Why are Canadian firms cutting back on M&A?

Why are Canadian firms cutting back on M&A?

Why are Canadian firms cutting back on M&A?

A generally positive outlook on the Canadian and global economies is not enough to drive deal intentions among Canada’s business leaders.

Although almost three quarters expect an improvement in corporate earnings and 81% say M&A is improving, just 46% intend to actively pursue deals in the next 12 months according to the EY Global Capital Confidence Barometer.

"Confidence is there, but deal intentions are lacking," says Doug Jenkinson, Partner in EY Canada's Transaction Advisory Services practice. "Canadian executives are taking stock after recent record levels of M&A activity. Unachieved synergies in recent transactions and rising geopolitical uncertainty is pushing deals down the boardroom agenda for the time being."

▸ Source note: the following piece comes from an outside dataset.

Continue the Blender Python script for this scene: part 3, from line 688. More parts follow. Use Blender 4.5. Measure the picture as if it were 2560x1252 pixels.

More than half of Canadian respondents (53%) say they achieved lower synergies than expected this year and are taking action by starting integration planning earlier than usual and setting more aggressive targets to maximize value in the future.

"Realizing synergies and optimizing integration can mean the difference between a good and a bad deal," says Jenkinson. "Most executives value synergies at about a third of the total deal value. That's why it's so important that businesses invest in the right corrective measures to help them achieve the synergies identified when the deal was struck."

Regulation, uncertainty weighing
Executives are also wary of regulatory, geopolitical, and policy uncertainties with 19% saying trade and tariff policies are making them reconsider acquisition targets.

"The shift from NAFTA to USMCA is on the minds of executives, and many are waiting for more clarity before firming up deal plans,'' says Jenkinson. "It's an opportune time to invest in existing operations and strengthen core competencies in order to act quickly once the dust settles."